I’m not gonna do just a straight up and down comparison of the two; the movies are more complicated than that and I’m just gonna say from the jump here that I think they’re both classics and the way to watch West Side Story now is to watch them both. That’s the only option at this point. You have to see them both.
Let’s just first of all say that Spielberg’s assembled an amazing cast here, mostly newcomers to the big screen. Ariana DeBose, Mike Faist and David Alvarez are all absolute live-wires, popping off the screen with commanding and charismatic performances. DeBose and Alvarez are all fire and sparks; Faist finds a way to be dynamic in his despair with an edgy, angry performance. Rita Moreno is, of course, great in a supporting performance. And Rachel Zegler just really gives her Maria an emotional rawness that you can’t help but feel, whether she’s feeling grief, rage and joy. Ansel Elgort isn’t as dynamic as I might have liked; he’s a variable actor really who I’ve seen be both very good (Baby Driver) and very bland (The Fault In Our Stars). He’s neither here really, but he has some good moments and, look, the original West Side Story is a great movie and it has a far blander Tony with Richard Beymer. Elgort doesn’t exactly set the screen on fire, but he is better than that guy.

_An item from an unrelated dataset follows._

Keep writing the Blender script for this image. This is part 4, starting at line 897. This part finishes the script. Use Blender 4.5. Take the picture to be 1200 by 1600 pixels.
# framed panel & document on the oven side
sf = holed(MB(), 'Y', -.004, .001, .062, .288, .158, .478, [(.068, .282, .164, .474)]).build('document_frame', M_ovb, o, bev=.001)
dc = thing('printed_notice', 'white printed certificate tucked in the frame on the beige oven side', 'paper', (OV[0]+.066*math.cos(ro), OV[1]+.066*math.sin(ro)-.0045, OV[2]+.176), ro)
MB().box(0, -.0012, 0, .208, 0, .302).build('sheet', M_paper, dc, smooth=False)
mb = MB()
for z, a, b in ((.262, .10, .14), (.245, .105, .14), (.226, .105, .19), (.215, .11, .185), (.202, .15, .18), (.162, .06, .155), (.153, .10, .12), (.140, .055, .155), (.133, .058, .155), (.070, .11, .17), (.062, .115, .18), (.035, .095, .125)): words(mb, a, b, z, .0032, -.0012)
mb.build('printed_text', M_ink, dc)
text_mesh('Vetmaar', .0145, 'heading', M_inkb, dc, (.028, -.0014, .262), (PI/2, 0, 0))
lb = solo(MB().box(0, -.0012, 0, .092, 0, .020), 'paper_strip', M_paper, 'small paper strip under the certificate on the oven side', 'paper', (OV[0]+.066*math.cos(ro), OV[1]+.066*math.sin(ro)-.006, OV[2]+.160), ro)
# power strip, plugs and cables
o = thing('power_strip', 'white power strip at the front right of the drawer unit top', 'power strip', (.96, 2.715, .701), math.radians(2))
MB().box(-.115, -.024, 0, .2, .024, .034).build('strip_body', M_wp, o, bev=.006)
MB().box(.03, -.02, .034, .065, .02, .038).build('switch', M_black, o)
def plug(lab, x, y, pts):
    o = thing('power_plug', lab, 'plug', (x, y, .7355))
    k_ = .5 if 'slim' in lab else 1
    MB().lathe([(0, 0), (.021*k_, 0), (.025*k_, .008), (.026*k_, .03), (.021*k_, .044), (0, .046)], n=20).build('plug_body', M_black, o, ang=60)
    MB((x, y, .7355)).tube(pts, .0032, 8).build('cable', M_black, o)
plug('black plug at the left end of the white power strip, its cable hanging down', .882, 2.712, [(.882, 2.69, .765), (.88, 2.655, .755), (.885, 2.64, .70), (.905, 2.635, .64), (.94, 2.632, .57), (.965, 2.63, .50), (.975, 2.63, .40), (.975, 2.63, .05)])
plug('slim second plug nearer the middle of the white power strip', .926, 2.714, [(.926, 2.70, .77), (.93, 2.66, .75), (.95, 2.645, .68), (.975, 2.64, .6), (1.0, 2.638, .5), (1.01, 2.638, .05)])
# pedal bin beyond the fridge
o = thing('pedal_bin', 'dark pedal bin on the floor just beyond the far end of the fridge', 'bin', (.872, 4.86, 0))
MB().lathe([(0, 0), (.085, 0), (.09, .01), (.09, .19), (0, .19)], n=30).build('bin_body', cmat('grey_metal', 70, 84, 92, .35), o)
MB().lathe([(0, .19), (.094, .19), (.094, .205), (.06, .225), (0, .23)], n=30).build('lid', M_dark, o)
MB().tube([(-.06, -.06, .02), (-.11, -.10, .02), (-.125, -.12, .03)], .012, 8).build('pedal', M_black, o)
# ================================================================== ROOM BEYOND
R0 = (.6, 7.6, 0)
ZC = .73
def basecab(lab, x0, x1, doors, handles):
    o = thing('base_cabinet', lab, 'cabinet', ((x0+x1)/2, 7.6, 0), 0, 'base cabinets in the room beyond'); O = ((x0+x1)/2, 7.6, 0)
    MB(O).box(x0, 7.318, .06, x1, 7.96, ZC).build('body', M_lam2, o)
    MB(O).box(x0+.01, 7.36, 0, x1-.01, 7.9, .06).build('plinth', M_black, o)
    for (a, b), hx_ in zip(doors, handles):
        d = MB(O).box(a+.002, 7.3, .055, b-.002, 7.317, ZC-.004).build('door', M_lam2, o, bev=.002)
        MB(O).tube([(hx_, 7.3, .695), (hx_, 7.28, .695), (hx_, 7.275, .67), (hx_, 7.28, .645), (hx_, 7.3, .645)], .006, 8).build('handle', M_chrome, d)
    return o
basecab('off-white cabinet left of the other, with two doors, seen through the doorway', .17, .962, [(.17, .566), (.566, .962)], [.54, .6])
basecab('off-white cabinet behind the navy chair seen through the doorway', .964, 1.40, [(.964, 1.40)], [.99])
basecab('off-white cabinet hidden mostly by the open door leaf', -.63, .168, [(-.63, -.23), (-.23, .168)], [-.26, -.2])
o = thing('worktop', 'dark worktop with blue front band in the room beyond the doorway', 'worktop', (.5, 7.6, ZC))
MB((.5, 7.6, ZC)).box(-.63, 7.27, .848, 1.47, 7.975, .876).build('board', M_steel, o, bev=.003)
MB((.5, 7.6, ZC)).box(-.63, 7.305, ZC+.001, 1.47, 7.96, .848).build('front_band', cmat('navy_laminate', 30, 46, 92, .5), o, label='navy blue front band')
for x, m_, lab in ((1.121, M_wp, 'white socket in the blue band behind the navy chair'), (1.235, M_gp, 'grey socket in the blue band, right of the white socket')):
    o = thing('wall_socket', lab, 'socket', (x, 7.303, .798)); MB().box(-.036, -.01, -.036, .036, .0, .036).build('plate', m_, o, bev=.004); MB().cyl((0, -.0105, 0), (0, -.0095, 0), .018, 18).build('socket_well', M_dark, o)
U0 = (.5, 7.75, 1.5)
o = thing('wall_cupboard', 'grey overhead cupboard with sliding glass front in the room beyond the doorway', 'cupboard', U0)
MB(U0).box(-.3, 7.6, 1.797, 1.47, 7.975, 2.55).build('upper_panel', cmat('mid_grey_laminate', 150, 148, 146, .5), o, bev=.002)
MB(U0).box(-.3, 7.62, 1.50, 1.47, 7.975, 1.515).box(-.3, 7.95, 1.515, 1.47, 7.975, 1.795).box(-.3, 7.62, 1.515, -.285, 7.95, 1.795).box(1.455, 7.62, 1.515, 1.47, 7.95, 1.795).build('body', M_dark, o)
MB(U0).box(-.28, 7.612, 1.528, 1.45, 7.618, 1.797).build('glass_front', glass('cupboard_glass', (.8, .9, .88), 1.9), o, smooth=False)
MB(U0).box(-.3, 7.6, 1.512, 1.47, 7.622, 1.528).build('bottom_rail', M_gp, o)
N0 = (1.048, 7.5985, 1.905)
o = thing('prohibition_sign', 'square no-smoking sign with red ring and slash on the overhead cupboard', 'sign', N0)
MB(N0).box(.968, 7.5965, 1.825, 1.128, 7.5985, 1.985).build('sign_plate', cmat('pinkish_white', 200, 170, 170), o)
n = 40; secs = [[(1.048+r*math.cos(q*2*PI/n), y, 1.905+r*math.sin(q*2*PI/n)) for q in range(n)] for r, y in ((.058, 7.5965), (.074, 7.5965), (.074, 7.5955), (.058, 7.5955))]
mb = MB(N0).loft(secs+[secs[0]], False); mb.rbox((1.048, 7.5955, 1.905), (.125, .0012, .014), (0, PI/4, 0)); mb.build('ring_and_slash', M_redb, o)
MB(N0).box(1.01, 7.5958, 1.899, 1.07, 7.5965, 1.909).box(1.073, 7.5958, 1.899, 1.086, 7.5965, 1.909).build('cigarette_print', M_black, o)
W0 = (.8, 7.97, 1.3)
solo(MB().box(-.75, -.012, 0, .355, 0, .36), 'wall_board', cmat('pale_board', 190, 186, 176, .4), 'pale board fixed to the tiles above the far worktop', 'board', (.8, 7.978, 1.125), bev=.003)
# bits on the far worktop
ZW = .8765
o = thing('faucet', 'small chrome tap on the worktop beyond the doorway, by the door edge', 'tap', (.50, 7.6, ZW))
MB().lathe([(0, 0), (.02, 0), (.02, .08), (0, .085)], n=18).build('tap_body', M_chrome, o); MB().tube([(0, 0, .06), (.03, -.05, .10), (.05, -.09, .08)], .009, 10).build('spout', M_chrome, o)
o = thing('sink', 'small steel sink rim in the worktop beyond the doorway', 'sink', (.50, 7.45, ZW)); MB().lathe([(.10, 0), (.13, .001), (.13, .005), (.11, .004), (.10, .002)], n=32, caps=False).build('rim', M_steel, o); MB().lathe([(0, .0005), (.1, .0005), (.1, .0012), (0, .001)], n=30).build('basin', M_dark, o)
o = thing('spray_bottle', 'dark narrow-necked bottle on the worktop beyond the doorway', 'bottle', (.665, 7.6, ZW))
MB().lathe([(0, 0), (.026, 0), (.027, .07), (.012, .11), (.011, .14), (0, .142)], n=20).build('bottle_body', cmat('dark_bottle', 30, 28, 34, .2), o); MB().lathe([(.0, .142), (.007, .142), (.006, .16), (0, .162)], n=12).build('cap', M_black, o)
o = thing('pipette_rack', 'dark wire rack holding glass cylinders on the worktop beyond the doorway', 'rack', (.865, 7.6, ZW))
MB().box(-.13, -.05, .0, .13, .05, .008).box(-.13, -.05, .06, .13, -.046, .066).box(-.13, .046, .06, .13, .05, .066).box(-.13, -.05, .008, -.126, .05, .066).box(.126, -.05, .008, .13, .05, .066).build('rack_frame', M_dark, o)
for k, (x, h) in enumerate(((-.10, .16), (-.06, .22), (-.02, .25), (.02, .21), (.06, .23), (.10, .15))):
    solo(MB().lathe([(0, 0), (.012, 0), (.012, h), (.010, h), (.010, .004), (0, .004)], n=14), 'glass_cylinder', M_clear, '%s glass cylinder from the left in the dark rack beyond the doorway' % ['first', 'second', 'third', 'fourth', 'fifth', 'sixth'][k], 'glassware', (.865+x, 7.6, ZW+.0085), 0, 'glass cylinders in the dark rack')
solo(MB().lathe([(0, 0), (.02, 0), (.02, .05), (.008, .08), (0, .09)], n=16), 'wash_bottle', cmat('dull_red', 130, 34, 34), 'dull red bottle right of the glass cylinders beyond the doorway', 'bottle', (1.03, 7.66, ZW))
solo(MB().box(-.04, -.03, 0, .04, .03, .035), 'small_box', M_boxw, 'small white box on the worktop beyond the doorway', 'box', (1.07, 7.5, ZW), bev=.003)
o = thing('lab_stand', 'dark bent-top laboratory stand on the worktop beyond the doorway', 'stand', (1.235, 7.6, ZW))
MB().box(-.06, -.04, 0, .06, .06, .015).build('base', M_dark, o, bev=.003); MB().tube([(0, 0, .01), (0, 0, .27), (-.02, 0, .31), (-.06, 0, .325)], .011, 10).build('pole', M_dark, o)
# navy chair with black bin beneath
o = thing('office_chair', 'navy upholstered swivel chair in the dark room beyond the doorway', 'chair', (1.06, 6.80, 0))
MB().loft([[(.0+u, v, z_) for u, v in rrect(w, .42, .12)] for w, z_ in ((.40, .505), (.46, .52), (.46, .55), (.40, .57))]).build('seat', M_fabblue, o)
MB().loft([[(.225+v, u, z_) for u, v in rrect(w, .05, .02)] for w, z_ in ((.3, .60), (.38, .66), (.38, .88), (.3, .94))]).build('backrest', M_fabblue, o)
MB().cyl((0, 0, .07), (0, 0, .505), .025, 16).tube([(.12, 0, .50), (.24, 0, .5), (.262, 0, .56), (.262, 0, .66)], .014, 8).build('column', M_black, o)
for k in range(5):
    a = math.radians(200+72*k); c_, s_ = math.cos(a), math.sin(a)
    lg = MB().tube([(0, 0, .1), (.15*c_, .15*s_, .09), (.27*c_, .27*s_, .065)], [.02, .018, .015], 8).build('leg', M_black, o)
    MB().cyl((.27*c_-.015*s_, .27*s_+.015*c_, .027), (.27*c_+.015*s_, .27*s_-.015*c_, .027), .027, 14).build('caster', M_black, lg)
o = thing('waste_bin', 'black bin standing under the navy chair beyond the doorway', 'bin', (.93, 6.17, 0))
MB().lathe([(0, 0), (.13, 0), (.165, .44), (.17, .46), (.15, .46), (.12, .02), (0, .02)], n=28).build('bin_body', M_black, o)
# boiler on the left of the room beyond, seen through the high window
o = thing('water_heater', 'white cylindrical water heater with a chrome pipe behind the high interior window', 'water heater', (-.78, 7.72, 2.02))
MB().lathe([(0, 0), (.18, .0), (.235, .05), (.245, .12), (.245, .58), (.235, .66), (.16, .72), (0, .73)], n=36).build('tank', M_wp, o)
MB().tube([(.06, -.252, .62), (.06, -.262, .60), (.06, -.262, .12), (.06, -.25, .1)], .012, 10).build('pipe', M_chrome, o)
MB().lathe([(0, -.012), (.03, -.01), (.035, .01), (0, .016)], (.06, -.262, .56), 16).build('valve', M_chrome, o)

Tony Kushner’s script also does a really fantastic job just deepening the characters in some interesting ways, roughening the edges on them a bit. I especially appreciated the way the script worked on Tony’s character to make him feel like a character with more capacity for violence. The way the character is presented here means that it makes a lot more sense that Tony could lose control and commit that one act of tragic violence when he does. It’s a moment that has often felt a little too choreographed for me in some presentations of the story, where Tony, not a violent character, suddenly does something very violent because the story calls for it. But that scene here works because of the groundwork and it’s also one of Elgort’s best scenes in the film. It feels earned and real when Tony snaps. Faist’s performance in that scene, by the way, man, it’s absolutely amazing.
Some of those new scenes work absolutely perfectly with the recontextualization of some of the songs. One of my favorite elements of this movie was the way it handled the presence of the gun in the story; the scene where Riff buys the gun is one of the most heartbreaking scenes in the movie to me in the way that expresses his despair, but also, with the line about his dad, the generational cycle of despair. It’s literally the hopelessness of Riff that reminds the other characters there of his father and that’s just brutal. Then as we follow the gun, we get to see how, ultimately, just the presence of that one object is enough to expand in ripples of non-stop violence and hate. Taking Be Cool, which is a great number as it is in the original, and recontextualizing is Tony trying to get the gun away from Riff is absolutely brilliant and the way in which Riff and the other Jets play keepaway with the gun in that scene is indicative of the way that, even as Riff understands that the gun gives him power, he also doesn’t take it seriously enough. There’s still something in him that sees it as a game, the gun as a toy.
The movie recontextualizes a few of the songs like this and they almost all really work. I adored the way the movie took the semi-operatic Somewhere and turned into a quiet . . . prayer almost. Giving that song to Valentina makes it a song that’s less specific to Tony & Maria; it’s as if Valentina is praying it for everyone on the West Side. It speaks to the way in which they all really deserve better than the lives they’ve been given. Don’t get me wrong, the movie also delivers on those big spectacle numbers, like the High School Dance; taking America out into the streets in an eye-poppingly colorful and vibrant sequence is another great change in setting that really works.
But, end of the day, this is a tragedy, right? And I think that that story still just works. To some degree I can’t take Tony & Maria’s hyper-romantic love-story that seriously, but the movie does, after all, take place over a single weekend, more or less, and the tragedy here isn’t that Tony & Maria would have been together forever and grown old together in this beautiful, mythical love story if not for their situations; the tragedy is that everyone here is locked into this cycle of violence and despair that will always just destroy everything. Tony and Maria would have gotten past that first blush of infatuation if they’d had more time and maybe they wouldn’t have even had a relationship at all; but they deserved the chance to find that out organically, to experience the fullness of their story together, not to see a story of youthful infatuation turned into a heart-crushing tragedy. And as the movie’s final scene unfolds, it’s just the utter senseless of all the pain and suffering that really lands on you or at least really lands on me. It’s been a while since I’ve watched the original, so I had kind of forgotten just how bleak that ending really is. I was, end of the day, just once again deeply, deeply moved by that final scene and that’s really where everything else comes to a head; this movie, like the original, has a misstep here or there, but it’s impossible to care about those small quibbles when you get to that final scene and it just hits like a ton of bricks.
This is one of the darkest musicals ever, I think, and Spielberg’s version nails that despair and pain perfectly and that’s why this movie works and why this musical has endured over the decades. Sixty-five years on from the original play, the fact that it still feels so relevant, so of the moment, so urgent is part of that tragedy. West Side, East Side, all around the world, the story continues. 4 stars.
tl;dr – Spielberg’s remake succeeds by being a vibrant, powerful and urgent retelling of the classic; an amazing cast, a great script and creative song presentation make this one an instant classic. 4 stars.